Montag, 30. Mai 2011

Gleichschaltung der Denkmalpflege

Eine Fachdiskussion in der Tübinger Kunsthalle befasste sich mit dem "Schweigen der Denkmalpflege bei S 21".
Das Schwäbische Tagblatt berichtet: Dabei kritisierte der frühere Oberkonservator Norbert Bongartz die Folgen der Verwaltungsreform in Baden-Württemberg, bei der die Zuständigkeit der Denkmalpflege den Regierungspräsidien und Landratsämtern übertragen worden sei, womit die fachliche Unabhängigkeit des Denkmalamtes verloren gegangen sei: „Die Fachbelange sind als Bettvorleger gelandet, wenn es hart auf hart kommt.“

Siehe früherer Blog-Eintrag Stuttgart 21: "Ohrfeige ins Gesicht der Denkmalpflege"

3 Kommentare:

Anonym hat gesagt…

Im Tagblatt-Artikel werden zwei Gründe für das Schweigen zu einem vermengt: "keine eigene Pressestelle haben" und "loyal zu vorgesetzten Behörden handeln" müssen, das sind zwei Paar Stiefel.

Auch im Umweltschutz, um mal diesen Vergleich zu bemühen, gibt es Beamte, die sich nicht öffentlich äußern wollen. Aber es existiert eine Struktur, die vom Beamtentum unabhängig ist, beispielsweise in Form von Vereinen und NGOs.

Bei Denkmalschutz und Archäologie scheint mir das Problem vor allem in der eingeübten Hilflosigkeit zu liegen: "Wir können ja eh nichts tun. Interessiert ja auch keinen." Ich wünsche Dnekmalpflegern und Archäologen deutlich mehr Wehrhaftigkeit.

Stefan Kirchberger hat gesagt…

Die NGOs etc. gibt es auch in der Denkmalpflege und der Archäologie (z.B. http://www.foerderkreis-archaeologie.de, http://www.schwaebischer-heimatbund.de - letztere halten sich bei S21 aber vornehm zurück).
Der Denkmalpflege fehlt leider die Lobby im Ländle, die sie unter MP Späth noch hatte - so mein Eindruck als 'Neigschmeckter'. Die Eingliederung in die Regierungspräsidien hat der Durchsetzungskraft aber sicher geschadet.

Rainer Schreg hat gesagt…

Die Beobachtung, dass der Archäologie und der Denkmalpflege eine schlagkräftige Lobby fehlt, ist sicher zutreffend.
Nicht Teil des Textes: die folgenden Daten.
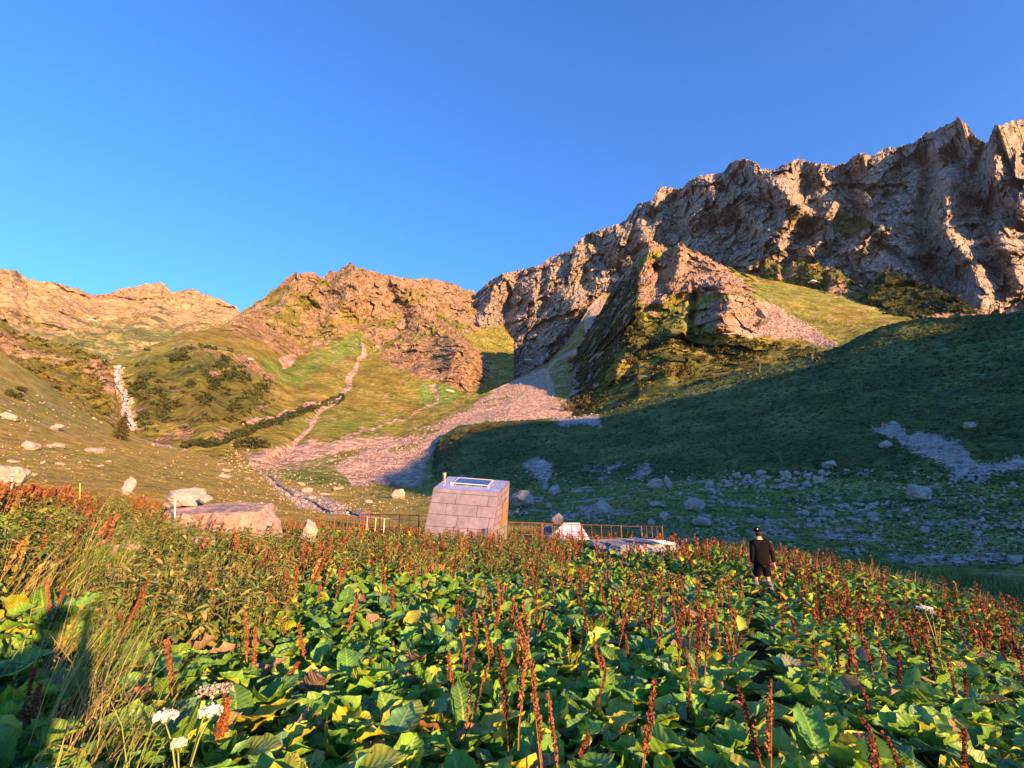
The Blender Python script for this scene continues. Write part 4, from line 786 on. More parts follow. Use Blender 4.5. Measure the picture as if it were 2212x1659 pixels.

M.E. fehlt es aber v.a. auch an einer Kommunikation der Wissenschaft in eine breitere Öffentlichkeit. Dort ist das Interesse trotz großer Besucherzahlen in Ausstellungen immer noch eher gering. Da reicht es nicht, über Funde zu berichten, man muss diese auch in Bezug zur Gegenwart setzen. Ansonsten vermitteln sie nur das Bild des Schatzsuchers und der Archäologie als verzichtbaren Freizeitspaß (den obendrein wenige Studierte aus reinem Egoismus für sich beanspruchen) erscheinen lassen. Gefragt sind wissenschaftliche (!) Interpretationen, an die sich aus unserer Forschungsgeschichte heraus aber nur wenige Kollegen wagen. - Ich glaube, das ist kein Problem allein des Ländle, sondern eines, das viel tiefer reicht.